What most people fail to realize is that the contrarian stance of the Arroyo installed justices who feel obliged to reciprocate to her and probably aided by ongoing and new incentives, stems from Gloria’s motive of having a Supreme Court that is friendly towards her so that she will be protected once out of her presidential protective mantle. It is no longer a chief executive protecting herself from being OUSTED, it is a case of creating a shield of protection from prosecution for misdeeds when she was in authority. Gloria chose some of her justices with the motive of protecting herself from the law which she anticipated will go after her hammer and tongs. It was never based on a violation of basic governance philosophies, political, personal and ideological considerations. She is being pursued for CRIMES committed. Proof of this is the indecent haste and surreptitiousness of appointments of personalities into government positions which will help her achieve her dastardly purpose; that of being exonerated from all the misdeeds that she foresaw will be charged against her.

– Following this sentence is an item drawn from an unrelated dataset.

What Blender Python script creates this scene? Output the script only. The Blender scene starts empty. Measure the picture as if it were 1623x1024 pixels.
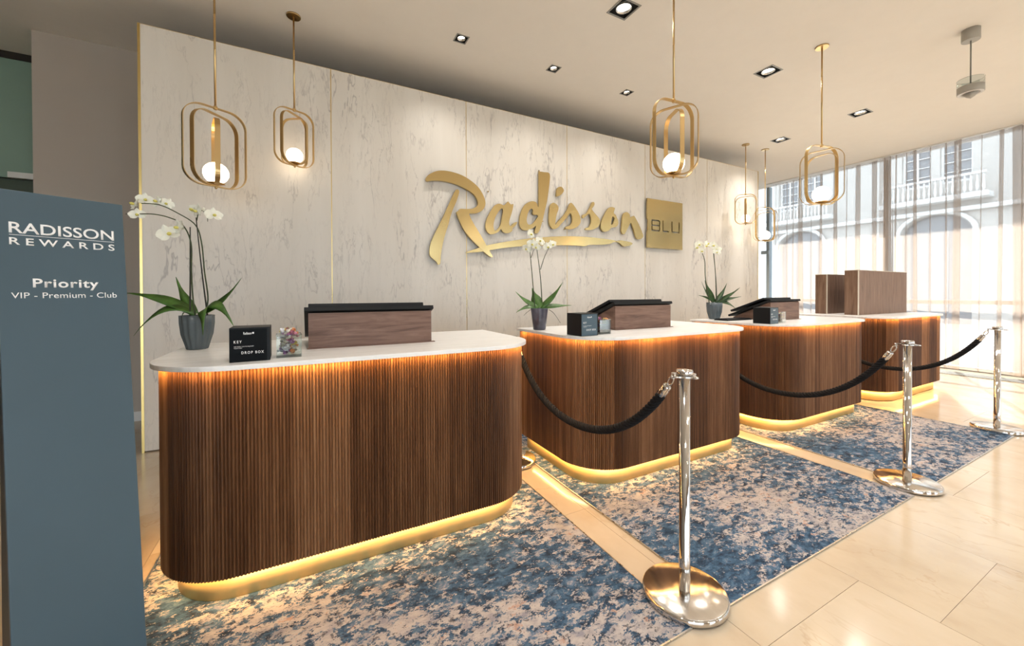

In our system the appointment of justices is the prerogative of the president. Gloria had served an extended ten years as head of state and in the process the make-up of the judicial bench in the high court are predominantly her appointees. It would be reasonable to expect that some of them are qualified in terms uprightness and capability for judicious dispensing of the law. The justices seated at the benches of the Supreme Court, on the whole, would not be devoid of integrity, dignity, honour and self esteem. Their tragic flaw is that they are overly grateful for the one who installed them in their positions. If only they would show impartiality on cases regarding Gloria whom they have favoured consistently to the chagrin of the present administration. They are capable of being honourable except for the cases involving Gloria for reasons we speculate on and they find hard to divulge.